#### [Your instructions]
The listing below must be repeated word for word, with its images excluded.

#####

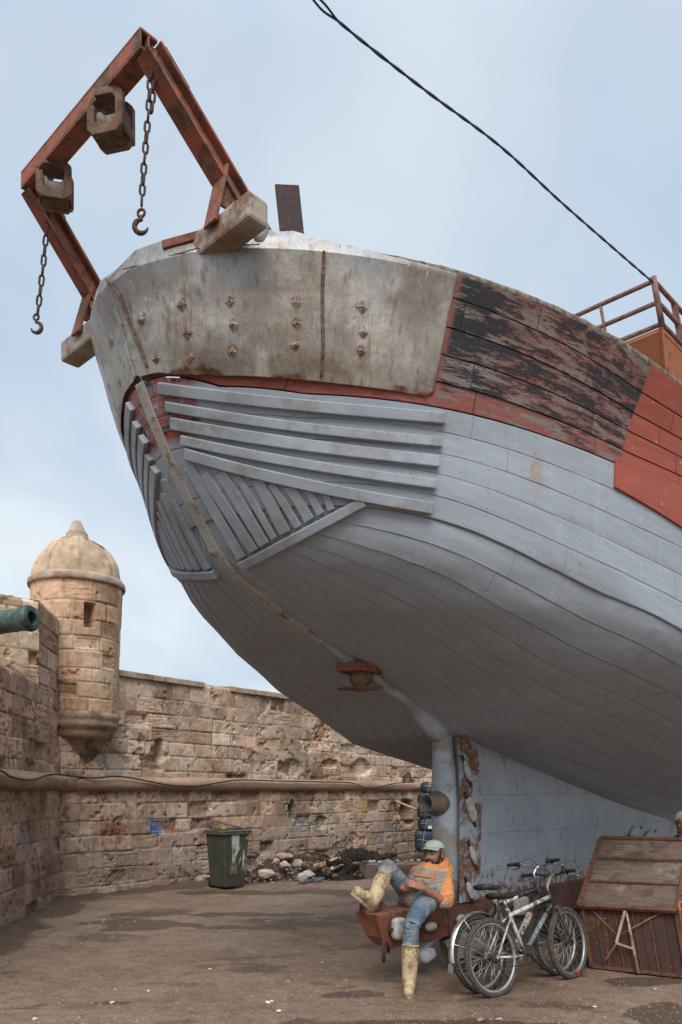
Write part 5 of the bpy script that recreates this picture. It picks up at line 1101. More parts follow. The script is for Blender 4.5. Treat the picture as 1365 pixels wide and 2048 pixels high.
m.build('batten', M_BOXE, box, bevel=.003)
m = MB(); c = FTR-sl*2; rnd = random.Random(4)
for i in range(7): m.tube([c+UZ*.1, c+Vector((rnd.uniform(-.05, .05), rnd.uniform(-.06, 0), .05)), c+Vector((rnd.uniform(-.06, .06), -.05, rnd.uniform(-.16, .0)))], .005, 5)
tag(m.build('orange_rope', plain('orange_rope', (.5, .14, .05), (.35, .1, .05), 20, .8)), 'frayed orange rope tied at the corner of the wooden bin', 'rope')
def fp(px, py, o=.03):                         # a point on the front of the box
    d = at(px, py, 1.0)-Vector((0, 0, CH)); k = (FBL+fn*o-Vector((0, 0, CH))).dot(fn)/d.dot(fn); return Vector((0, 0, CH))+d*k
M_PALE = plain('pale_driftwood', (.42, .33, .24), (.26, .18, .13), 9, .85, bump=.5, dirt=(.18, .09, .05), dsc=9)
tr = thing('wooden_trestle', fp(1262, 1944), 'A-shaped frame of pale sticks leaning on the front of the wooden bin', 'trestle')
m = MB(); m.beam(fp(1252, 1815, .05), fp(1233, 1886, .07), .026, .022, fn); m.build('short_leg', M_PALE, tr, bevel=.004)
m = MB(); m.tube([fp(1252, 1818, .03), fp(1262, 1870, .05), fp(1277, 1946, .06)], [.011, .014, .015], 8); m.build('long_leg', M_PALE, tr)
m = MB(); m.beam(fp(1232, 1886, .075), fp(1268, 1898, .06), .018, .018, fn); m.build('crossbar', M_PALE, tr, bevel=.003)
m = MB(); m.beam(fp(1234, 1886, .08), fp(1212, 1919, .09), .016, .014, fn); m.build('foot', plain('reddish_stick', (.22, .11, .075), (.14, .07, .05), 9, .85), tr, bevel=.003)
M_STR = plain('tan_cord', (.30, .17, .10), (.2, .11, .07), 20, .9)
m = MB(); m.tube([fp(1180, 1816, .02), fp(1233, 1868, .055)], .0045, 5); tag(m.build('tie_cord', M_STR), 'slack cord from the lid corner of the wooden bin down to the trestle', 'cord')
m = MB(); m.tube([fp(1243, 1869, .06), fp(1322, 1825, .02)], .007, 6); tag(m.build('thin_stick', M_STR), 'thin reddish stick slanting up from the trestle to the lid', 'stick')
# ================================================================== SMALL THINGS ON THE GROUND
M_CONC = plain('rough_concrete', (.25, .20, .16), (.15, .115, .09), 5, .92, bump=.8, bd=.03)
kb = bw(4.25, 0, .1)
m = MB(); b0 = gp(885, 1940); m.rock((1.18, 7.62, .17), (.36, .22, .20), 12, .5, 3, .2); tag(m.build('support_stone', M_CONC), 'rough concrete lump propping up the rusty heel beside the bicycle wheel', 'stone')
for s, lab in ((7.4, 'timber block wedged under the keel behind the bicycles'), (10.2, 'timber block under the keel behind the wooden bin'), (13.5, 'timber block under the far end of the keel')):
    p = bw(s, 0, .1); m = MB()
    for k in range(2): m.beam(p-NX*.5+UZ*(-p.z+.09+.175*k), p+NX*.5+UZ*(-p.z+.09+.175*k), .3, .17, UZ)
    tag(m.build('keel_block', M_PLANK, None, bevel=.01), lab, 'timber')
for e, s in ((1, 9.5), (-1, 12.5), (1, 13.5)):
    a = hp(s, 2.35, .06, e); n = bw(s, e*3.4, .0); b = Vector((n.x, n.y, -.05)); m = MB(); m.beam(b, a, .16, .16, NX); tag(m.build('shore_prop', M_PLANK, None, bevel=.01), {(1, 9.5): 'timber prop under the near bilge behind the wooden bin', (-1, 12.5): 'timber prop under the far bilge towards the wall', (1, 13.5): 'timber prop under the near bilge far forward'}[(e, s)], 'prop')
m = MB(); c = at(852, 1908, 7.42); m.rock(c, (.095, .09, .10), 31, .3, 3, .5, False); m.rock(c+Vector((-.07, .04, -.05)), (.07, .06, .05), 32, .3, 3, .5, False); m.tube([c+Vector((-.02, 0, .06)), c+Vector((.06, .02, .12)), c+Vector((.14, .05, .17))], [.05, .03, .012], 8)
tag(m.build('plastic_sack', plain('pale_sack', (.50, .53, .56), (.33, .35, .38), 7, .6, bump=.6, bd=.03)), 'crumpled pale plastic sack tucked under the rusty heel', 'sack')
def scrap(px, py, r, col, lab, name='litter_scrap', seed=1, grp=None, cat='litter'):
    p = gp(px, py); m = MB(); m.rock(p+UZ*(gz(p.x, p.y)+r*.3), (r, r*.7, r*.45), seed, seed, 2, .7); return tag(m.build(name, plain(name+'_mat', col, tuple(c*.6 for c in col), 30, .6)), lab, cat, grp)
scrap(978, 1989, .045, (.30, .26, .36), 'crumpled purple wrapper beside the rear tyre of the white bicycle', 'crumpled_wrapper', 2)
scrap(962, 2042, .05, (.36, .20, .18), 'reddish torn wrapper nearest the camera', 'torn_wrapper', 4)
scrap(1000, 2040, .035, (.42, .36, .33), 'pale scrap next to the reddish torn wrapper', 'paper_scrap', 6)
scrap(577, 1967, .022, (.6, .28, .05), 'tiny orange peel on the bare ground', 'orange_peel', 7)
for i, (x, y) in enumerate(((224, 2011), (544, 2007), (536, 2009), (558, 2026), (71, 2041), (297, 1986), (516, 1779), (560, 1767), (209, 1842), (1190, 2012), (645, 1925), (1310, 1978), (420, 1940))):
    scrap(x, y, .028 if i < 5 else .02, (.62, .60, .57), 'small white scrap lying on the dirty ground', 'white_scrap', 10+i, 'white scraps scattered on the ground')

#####

#### [Exercise output]
Write part 5 of the bpy script that recreates this picture. It picks up at line 1101. More parts follow. The script is for Blender 4.5. Treat the picture as 1365 pixels wide and 2048 pixels high.
m.build('batten', M_BOXE, box, bevel=.003)
m = MB(); c = FTR-sl*2; rnd = random.Random(4)
for i in range(7): m.tube([c+UZ*.1, c+Vector((rnd.uniform(-.05, .05), rnd.uniform(-.06, 0), .05)), c+Vector((rnd.uniform(-.06, .06), -.05, rnd.uniform(-.16, .0)))], .005, 5)
tag(m.build('orange_rope', plain('orange_rope', (.5, .14, .05), (.35, .1, .05), 20, .8)), 'frayed orange rope tied at the corner of the wooden bin', 'rope')
def fp(px, py, o=.03):                         # a point on the front of the box
    d = at(px, py, 1.0)-Vector((0, 0, CH)); k = (FBL+fn*o-Vector((0, 0, CH))).dot(fn)/d.dot(fn); return Vector((0, 0, CH))+d*k
M_PALE = plain('pale_driftwood', (.42, .33, .24), (.26, .18, .13), 9, .85, bump=.5, dirt=(.18, .09, .05), dsc=9)
tr = thing('wooden_trestle', fp(1262, 1944), 'A-shaped frame of pale sticks leaning on the front of the wooden bin', 'trestle')
m = MB(); m.beam(fp(1252, 1815, .05), fp(1233, 1886, .07), .026, .022, fn); m.build('short_leg', M_PALE, tr, bevel=.004)
m = MB(); m.tube([fp(1252, 1818, .03), fp(1262, 1870, .05), fp(1277, 1946, .06)], [.011, .014, .015], 8); m.build('long_leg', M_PALE, tr)
m = MB(); m.beam(fp(1232, 1886, .075), fp(1268, 1898, .06), .018, .018, fn); m.build('crossbar', M_PALE, tr, bevel=.003)
m = MB(); m.beam(fp(1234, 1886, .08), fp(1212, 1919, .09), .016, .014, fn); m.build('foot', plain('reddish_stick', (.22, .11, .075), (.14, .07, .05), 9, .85), tr, bevel=.003)
M_STR = plain('tan_cord', (.30, .17, .10), (.2, .11, .07), 20, .9)
m = MB(); m.tube([fp(1180, 1816, .02), fp(1233, 1868, .055)], .0045, 5); tag(m.build('tie_cord', M_STR), 'slack cord from the lid corner of the wooden bin down to the trestle', 'cord')
m = MB(); m.tube([fp(1243, 1869, .06), fp(1322, 1825, .02)], .007, 6); tag(m.build('thin_stick', M_STR), 'thin reddish stick slanting up from the trestle to the lid', 'stick')
# ================================================================== SMALL THINGS ON THE GROUND
M_CONC = plain('rough_concrete', (.25, .20, .16), (.15, .115, .09), 5, .92, bump=.8, bd=.03)
kb = bw(4.25, 0, .1)
m = MB(); b0 = gp(885, 1940); m.rock((1.18, 7.62, .17), (.36, .22, .20), 12, .5, 3, .2); tag(m.build('support_stone', M_CONC), 'rough concrete lump propping up the rusty heel beside the bicycle wheel', 'stone')
for s, lab in ((7.4, 'timber block wedged under the keel behind the bicycles'), (10.2, 'timber block under the keel behind the wooden bin'), (13.5, 'timber block under the far end of the keel')):
    p = bw(s, 0, .1); m = MB()
    for k in range(2): m.beam(p-NX*.5+UZ*(-p.z+.09+.175*k), p+NX*.5+UZ*(-p.z+.09+.175*k), .3, .17, UZ)
    tag(m.build('keel_block', M_PLANK, None, bevel=.01), lab, 'timber')
for e, s in ((1, 9.5), (-1, 12.5), (1, 13.5)):
    a = hp(s, 2.35, .06, e); n = bw(s, e*3.4, .0); b = Vector((n.x, n.y, -.05)); m = MB(); m.beam(b, a, .16, .16, NX); tag(m.build('shore_prop', M_PLANK, None, bevel=.01), {(1, 9.5): 'timber prop under the near bilge behind the wooden bin', (-1, 12.5): 'timber prop under the far bilge towards the wall', (1, 13.5): 'timber prop under the near bilge far forward'}[(e, s)], 'prop')
m = MB(); c = at(852, 1908, 7.42); m.rock(c, (.095, .09, .10), 31, .3, 3, .5, False); m.rock(c+Vector((-.07, .04, -.05)), (.07, .06, .05), 32, .3, 3, .5, False); m.tube([c+Vector((-.02, 0, .06)), c+Vector((.06, .02, .12)), c+Vector((.14, .05, .17))], [.05, .03, .012], 8)
tag(m.build('plastic_sack', plain('pale_sack', (.50, .53, .56), (.33, .35, .38), 7, .6, bump=.6, bd=.03)), 'crumpled pale plastic sack tucked under the rusty heel', 'sack')
def scrap(px, py, r, col, lab, name='litter_scrap', seed=1, grp=None, cat='litter'):
    p = gp(px, py); m = MB(); m.rock(p+UZ*(gz(p.x, p.y)+r*.3), (r, r*.7, r*.45), seed, seed, 2, .7); return tag(m.build(name, plain(name+'_mat', col, tuple(c*.6 for c in col), 30, .6)), lab, cat, grp)
scrap(978, 1989, .045, (.30, .26, .36), 'crumpled purple wrapper beside the rear tyre of the white bicycle', 'crumpled_wrapper', 2)
scrap(962, 2042, .05, (.36, .20, .18), 'reddish torn wrapper nearest the camera', 'torn_wrapper', 4)
scrap(1000, 2040, .035, (.42, .36, .33), 'pale scrap next to the reddish torn wrapper', 'paper_scrap', 6)
scrap(577, 1967, .022, (.6, .28, .05), 'tiny orange peel on the bare ground', 'orange_peel', 7)
for i, (x, y) in enumerate(((224, 2011), (544, 2007), (536, 2009), (558, 2026), (71, 2041), (297, 1986), (516, 1779), (560, 1767), (209, 1842), (1190, 2012), (645, 1925), (1310, 1978), (420, 1940))):
    scrap(x, y, .028 if i < 5 else .02, (.62, .60, .57), 'small white scrap lying on the dirty ground', 'white_scrap', 10+i, 'white scraps scattered on the ground')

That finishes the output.